++++ Information provided

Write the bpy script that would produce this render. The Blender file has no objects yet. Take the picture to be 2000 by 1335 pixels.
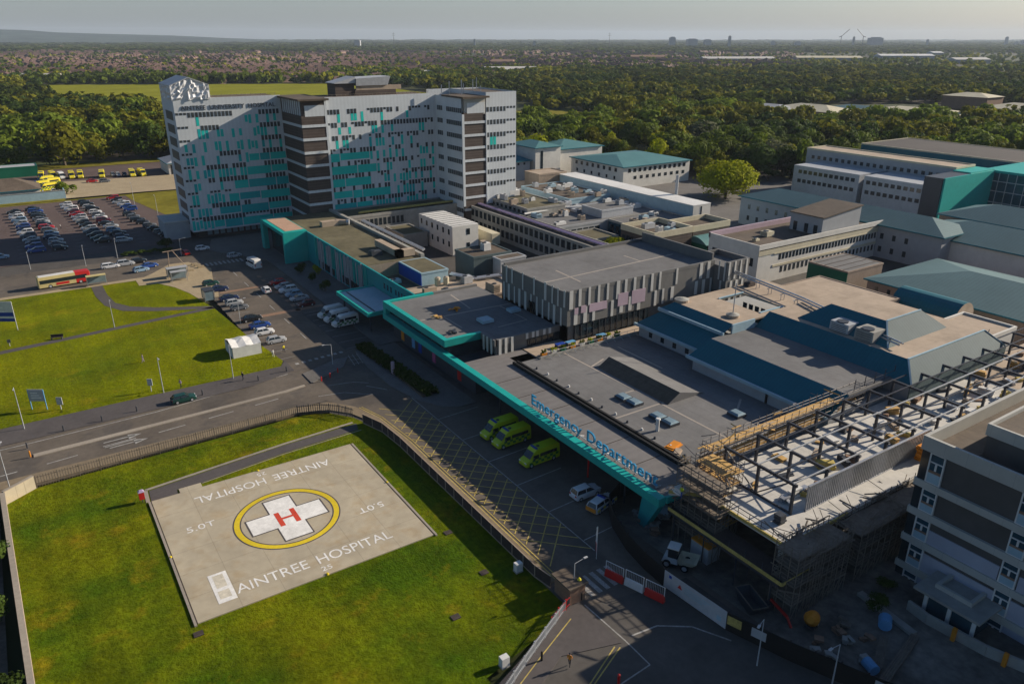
import bpy, bmesh, math, random
import numpy as np
from mathutils import Vector, Matrix

R = math.radians
rnd = random.Random(7)
SC = bpy.context.scene
COL = SC.collection

# ------------------------------------------------------------------ camera
# world grid: x runs along the hospital's cross streets, y along its long facades, metres
CAM_H, F_PX, CX, CY, HOR, ROLL, YAW = 60.0, 1480.0, 1000.0, 667.5, 72.0, R(0.1), R(33.4)
PITCH = math.atan((CY - HOR) / F_PX)
cam_d = bpy.data.cameras.new('camera')
cam = bpy.data.objects.new('camera', cam_d)
COL.objects.link(cam)
cam_d.sensor_width = 36.0
cam_d.lens = F_PX / 2000.0 * 36.0
cam_d.clip_start = 0.5
cam_d.clip_end = 40000
cam.matrix_world = (Matrix.Translation((0, 0, CAM_H)) @ Matrix.Rotation(-YAW, 4, 'Z')
                    @ Matrix.Rotation(math.pi / 2 - PITCH, 4, 'X') @ Matrix.Rotation(ROLL, 4, 'Z'))
SC.camera = cam

# ------------------------------------------------------------------ light
SUN_TO = Vector((1.0, -0.2, 0.445)).normalized()
HAZE_SKY = (2.1, 2.25, 2.4)
SUN_EL = math.asin(SUN_TO.z)
SUN_AZ = math.atan2(SUN_TO.x, SUN_TO.y)
world = bpy.data.worlds.new('World')
SC.world = world
world.use_nodes = True
nt = world.node_tree
sky = nt.nodes.new('ShaderNodeTexSky')
sky.sky_type = 'NISHITA'
sky.sun_disc = False
sky.sun_elevation = SUN_EL
sky.sun_rotation = SUN_AZ
sky.altitude = 60
sky.air_density = 1.25
sky.dust_density = 1.7
sky.ozone_density = 7.0
nt.nodes['Background'].inputs[1].default_value = 0.058
# pale bank of low haze along the horizon, added to the sky
hz_tc = nt.nodes.new('ShaderNodeTexCoord'); hz_sp = nt.nodes.new('ShaderNodeSeparateXYZ'); nt.links.new(hz_tc.outputs['Generated'], hz_sp.inputs[0])
hz_mr = nt.nodes.new('ShaderNodeMapRange'); hz_mr.interpolation_type = 'SMOOTHERSTEP'
hz_mr.inputs[1].default_value = 0.0; hz_mr.inputs[2].default_value = 0.24; hz_mr.inputs[3].default_value = 1.0; hz_mr.inputs[4].default_value = 0.0
nt.links.new(hz_sp.outputs[2], hz_mr.inputs[0])
hz_v = nt.nodes.new('ShaderNodeVectorMath'); hz_v.operation = 'SCALE'; hz_v.inputs[0].default_value = HAZE_SKY; nt.links.new(hz_mr.outputs[0], hz_v.inputs['Scale'])
hz_a = nt.nodes.new('ShaderNodeVectorMath'); hz_a.operation = 'ADD'; nt.links.new(sky.outputs[0], hz_a.inputs[0]); nt.links.new(hz_v.outputs[0], hz_a.inputs[1])
nt.links.new(hz_a.outputs[0], nt.nodes['Background'].inputs[0])
sun_d = bpy.data.lights.new('sun', 'SUN')
sun_d.energy = 5.0
sun_d.angle = R(0.5)
sun_d.color = (1.0, 0.88, 0.72)
sun = bpy.data.objects.new('sun', sun_d)
COL.objects.link(sun)
sun.rotation_euler = (-SUN_TO).to_track_quat('-Z', 'Y').to_euler()
SC.view_settings.view_transform = 'Standard'
SC.view_settings.look = 'None'
SC.view_settings.gamma = 1.0
SC.view_settings.exposure = 0.55
SC.render.engine = 'CYCLES'
SC.cycles.use_denoising = True
SC.cycles.max_bounces = 6
SC.cycles.diffuse_bounces = 3
SC.cycles.volume_bounces = 0
SC.cycles.transparent_max_bounces = 6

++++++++

--- The problem ---
Starting at the top of the listing above, please restate word for word each line up to and including the one that holds "COL = SC.collection", omitting every image.

--- Exercise solution ---
Write the bpy script that would produce this render. The Blender file has no objects yet. Take the picture to be 2000 by 1335 pixels.
import bpy, bmesh, math, random
import numpy as np
from mathutils import Vector, Matrix

R = math.radians
rnd = random.Random(7)
SC = bpy.context.scene
COL = SC.collection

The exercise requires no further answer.